Judas’ attitude is that of standing in a growing contradiction to the Lord.  And it is uncomfortable for him.  But above all Jesus feels an unease in relation to Judas.  He allows this unease to occur precisely within the sphere of his human nature.  He does not allow it to grow or diminish through his divine knowledge; he does not hate Judas as the betrayer.  But he is also incapable of simply setting aside his unease and ignoring it until the time of the Passion.  He allows it to follow human laws and development.  Judas has a certain share in this discomfort, with increasing rancor.  He sees more and more that something is not right.  Why does the Lord not intervene, since he in fact sees that it is not right this way?  And because he does not do anything about it, perhaps he is not the messiah.  But Jesus does not make an exception for Judas.  He gives him the entire lesson of Christianity, just as he gives it to the others — no more and no less.  Judas does not receive any ‘private lessons.’  Jesus cannot make any special efforts in order to convert him, for these would have their ground purely in his divine and supernatural knowledge; he would be able to justify an extraordinary effort only on the basis of the whole of his knowledge, which includes the human.  Occasionally he does make use of the higher knowledge, for example, in his prediction of Peter’s denial.  But what he does in relation to Peter he does not do in relation to Judas.  He does not give him any predictions; he does not warn him.  In relation to Judas, he fundamentally avoids doing this.  He turns only his human knowledge toward him.  It is almost as if it were necessary to avoid forcing Judas’ guilt too far, almost as if Judas already had enough to bear, without awakening in him an extraordinary faith through extraordinary graces, which would only burden his betrayal more deeply.  By keeping silent, the Lord protects Judas.  To be sure, an abyss opens up here for us: we are unable to see what law the Son of God is following in administering his divine knowledge, when he uses it and when he does not.
Judas becomes inwardly more and more alienated and stubborn.  He plays in a sense with his inner attitude: he clings to the fact that the Lord called him in spite of everything and, then, again to the fact that the whole thing is not possible; everything he picks up from the Lord’s teaching makes it possible to deny it even more.  And nevertheless he is involved.  He is like the religious who has taken vows and can no longer undo them.  Ultimately, he has no faith.  He acts as if he were trying to decide between belief and unbelief.  He weighs what it would be like to believe…But the most important thing is: he has no hope.  And, therefore, no love and, therefore, no faith.  He does nothope that he could become someone else through his calling, that God would root himself in himself, that he could accept Jesus’ teaching.  He does not hope because he thinks he knows himself.
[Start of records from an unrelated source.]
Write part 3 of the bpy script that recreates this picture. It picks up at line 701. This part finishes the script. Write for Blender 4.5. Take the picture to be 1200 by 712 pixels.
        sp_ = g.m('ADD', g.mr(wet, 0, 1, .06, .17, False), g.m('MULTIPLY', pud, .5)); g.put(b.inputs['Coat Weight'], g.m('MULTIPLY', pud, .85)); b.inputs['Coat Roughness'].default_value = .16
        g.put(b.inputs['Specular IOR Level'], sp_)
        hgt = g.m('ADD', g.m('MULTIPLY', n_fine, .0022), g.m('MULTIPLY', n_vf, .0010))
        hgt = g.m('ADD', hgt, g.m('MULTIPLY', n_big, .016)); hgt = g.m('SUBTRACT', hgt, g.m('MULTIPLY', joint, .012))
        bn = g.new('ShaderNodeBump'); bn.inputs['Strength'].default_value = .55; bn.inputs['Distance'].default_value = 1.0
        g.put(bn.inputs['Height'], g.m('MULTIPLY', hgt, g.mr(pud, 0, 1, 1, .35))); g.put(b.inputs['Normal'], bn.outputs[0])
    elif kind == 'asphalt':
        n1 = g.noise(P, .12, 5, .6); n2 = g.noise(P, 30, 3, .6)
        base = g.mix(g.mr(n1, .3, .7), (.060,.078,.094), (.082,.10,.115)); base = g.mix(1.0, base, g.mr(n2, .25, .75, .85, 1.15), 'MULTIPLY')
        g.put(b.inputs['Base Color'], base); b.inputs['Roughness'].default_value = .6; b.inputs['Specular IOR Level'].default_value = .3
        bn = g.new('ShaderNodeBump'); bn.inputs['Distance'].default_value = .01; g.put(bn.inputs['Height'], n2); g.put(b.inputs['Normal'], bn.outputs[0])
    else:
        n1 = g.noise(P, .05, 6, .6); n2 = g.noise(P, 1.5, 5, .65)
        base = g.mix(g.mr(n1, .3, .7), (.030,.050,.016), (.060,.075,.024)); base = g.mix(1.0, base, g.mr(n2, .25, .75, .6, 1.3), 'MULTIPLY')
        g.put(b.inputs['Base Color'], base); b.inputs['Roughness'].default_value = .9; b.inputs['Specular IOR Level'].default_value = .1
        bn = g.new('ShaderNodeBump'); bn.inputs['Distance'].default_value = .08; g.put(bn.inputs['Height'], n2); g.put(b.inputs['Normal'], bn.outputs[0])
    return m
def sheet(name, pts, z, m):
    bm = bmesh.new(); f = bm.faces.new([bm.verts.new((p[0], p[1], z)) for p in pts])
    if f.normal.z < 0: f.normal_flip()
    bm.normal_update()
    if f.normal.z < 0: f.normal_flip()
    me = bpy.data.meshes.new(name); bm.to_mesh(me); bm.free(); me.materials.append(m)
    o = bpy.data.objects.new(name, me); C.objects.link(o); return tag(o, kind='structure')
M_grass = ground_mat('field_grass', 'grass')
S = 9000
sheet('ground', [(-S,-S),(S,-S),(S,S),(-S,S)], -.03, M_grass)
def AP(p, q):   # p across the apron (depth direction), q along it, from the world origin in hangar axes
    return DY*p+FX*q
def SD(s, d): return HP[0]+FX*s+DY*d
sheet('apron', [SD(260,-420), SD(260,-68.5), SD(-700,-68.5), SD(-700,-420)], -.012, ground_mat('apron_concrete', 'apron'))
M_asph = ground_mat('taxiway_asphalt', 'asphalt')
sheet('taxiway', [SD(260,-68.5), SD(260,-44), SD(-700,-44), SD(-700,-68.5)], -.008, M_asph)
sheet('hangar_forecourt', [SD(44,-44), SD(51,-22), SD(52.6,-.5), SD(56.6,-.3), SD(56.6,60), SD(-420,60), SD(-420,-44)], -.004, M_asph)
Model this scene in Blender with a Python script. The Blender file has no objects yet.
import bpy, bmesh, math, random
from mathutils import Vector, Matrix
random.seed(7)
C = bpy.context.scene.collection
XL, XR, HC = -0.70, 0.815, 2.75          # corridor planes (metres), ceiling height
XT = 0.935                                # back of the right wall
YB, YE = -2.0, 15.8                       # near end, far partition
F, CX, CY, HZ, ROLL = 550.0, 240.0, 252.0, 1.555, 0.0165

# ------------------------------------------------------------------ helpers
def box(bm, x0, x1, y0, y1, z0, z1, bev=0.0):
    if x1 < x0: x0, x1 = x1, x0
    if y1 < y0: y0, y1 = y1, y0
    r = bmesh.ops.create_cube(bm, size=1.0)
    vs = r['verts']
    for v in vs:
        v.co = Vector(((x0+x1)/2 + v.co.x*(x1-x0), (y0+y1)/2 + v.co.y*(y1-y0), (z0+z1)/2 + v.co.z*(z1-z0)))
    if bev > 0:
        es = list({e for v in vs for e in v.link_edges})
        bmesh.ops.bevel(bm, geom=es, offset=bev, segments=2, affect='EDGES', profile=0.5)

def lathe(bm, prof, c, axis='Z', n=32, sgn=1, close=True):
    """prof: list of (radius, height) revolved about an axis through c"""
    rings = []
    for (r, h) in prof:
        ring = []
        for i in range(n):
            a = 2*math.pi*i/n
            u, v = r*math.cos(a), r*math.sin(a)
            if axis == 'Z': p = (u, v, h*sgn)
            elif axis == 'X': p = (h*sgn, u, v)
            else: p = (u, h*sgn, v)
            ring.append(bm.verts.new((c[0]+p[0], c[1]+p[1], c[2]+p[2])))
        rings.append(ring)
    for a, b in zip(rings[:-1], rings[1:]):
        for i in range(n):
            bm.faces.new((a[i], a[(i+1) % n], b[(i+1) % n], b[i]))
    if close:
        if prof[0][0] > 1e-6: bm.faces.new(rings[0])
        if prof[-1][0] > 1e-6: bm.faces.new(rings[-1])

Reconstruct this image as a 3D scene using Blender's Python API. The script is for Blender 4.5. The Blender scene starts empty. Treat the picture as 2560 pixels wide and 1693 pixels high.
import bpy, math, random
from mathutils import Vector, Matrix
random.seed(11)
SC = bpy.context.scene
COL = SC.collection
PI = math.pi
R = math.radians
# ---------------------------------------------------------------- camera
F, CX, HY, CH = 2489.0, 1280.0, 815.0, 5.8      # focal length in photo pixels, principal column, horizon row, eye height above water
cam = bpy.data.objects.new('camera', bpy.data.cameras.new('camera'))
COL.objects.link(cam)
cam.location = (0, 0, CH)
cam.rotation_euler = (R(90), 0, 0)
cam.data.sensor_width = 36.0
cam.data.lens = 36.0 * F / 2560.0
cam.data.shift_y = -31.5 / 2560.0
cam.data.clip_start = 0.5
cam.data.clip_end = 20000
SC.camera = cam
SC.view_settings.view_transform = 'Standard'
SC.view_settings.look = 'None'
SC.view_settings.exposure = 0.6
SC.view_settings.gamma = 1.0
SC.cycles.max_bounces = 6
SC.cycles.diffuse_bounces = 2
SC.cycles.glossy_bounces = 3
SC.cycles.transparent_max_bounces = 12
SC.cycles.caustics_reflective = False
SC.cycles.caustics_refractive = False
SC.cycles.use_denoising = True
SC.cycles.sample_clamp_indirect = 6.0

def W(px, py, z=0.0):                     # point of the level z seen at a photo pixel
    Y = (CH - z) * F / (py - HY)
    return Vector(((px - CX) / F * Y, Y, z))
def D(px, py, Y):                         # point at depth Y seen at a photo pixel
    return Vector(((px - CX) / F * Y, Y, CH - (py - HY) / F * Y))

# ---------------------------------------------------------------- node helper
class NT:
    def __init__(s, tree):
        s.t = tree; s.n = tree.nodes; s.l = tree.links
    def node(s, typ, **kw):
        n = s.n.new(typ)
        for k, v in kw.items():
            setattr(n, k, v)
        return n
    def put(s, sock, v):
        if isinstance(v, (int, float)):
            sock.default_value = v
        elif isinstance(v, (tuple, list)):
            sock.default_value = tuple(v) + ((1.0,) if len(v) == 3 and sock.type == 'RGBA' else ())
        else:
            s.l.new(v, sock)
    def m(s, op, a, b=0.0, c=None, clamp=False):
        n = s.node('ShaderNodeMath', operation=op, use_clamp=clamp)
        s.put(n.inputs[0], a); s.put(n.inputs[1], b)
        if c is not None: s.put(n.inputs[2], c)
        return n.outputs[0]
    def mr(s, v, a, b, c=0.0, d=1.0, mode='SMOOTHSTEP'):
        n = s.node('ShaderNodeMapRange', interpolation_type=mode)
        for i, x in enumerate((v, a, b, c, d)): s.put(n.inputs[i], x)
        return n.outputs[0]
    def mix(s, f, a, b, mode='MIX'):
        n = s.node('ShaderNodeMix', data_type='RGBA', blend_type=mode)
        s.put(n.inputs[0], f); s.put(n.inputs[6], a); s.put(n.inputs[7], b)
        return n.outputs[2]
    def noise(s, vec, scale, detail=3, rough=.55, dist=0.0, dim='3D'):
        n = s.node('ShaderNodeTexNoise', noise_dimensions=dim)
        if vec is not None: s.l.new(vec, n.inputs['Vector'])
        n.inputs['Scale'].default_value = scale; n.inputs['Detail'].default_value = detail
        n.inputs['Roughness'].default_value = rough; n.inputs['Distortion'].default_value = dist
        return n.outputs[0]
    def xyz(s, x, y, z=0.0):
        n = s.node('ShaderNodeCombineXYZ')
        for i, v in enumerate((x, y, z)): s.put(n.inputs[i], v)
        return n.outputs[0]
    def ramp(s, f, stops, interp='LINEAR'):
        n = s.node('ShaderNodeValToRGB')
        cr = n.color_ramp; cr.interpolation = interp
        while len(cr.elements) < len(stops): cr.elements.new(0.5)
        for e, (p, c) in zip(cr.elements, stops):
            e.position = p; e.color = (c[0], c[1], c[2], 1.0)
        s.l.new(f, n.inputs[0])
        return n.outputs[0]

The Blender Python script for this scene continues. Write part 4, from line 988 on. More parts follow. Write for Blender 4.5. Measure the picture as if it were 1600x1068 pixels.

There is no confessional attitude.  He does not believe in any forgiveness, because ultimately he does not believe in any sin.  When he lies, for example, he is completely aware of the fact that he does not speak the truth.  In fact, he knows this quite clearly.  Indeed, it would be desirable for the majority of Christians to have such a clear understanding of their sin!  But Judas recognizes them, not as sins, but only as facts, which are arranged somehow in his life’s system, in the system of his self-justification.
Prayer is foreign to him.  When the others pray, he blasphemes God inwardly.  In the moment when he betrayed the Lord, there is the glimmer of a possibility of hope in him.  It is the first time he reflects: “Perhaps he truly was the Lord!”  Something like hope is born out of the despair: “If it is the Lord, then he belongs to God, and then the truth is in him and not in me.”  This could have been hope; this could have been liberation form the ego, the recognition that God is the one who is right.  One cannot say that Judas did not know this “hope”.  Nevertheless he does hang himself.  This situation, in any event, is too monstrous, too brutal for him to be able to find a solution for himself.  But he sees that there may be a solution for the Lord.  Because his betrayal would not be able to thwart the Lord if he comes from God.  And it may be that he turned to his Lord for just this reason, … like the evil tenders of the vineyard, who say: he is the Son, and therefore we want to kill him…  And in the hope for Jesus, for the possibility that he could really be the one, is somehow so powerful in Judas that it does not leave any room in him, as it were, for any hope for himself…  The “regret”, which causes him to bring the money back to the Temple , is a fruit of his hope; he would not have been able to achieve this if he did not have this hope.  And if he does hang himself, then it is because he is no longer able to live any longer, because he betrayed the Lord!  If hope — a single hope — had arisen before the betrayal, then it would have been available for himself as well.  He is like an Abraham who really did kill his son Isaac and now realizes the angel was in fact present to keep him from doing it… And thus Judas murders his whole negating subject; his deed appears to him so deserving of destruction that he destroys himself.  He knows no other way of undoing what he has done.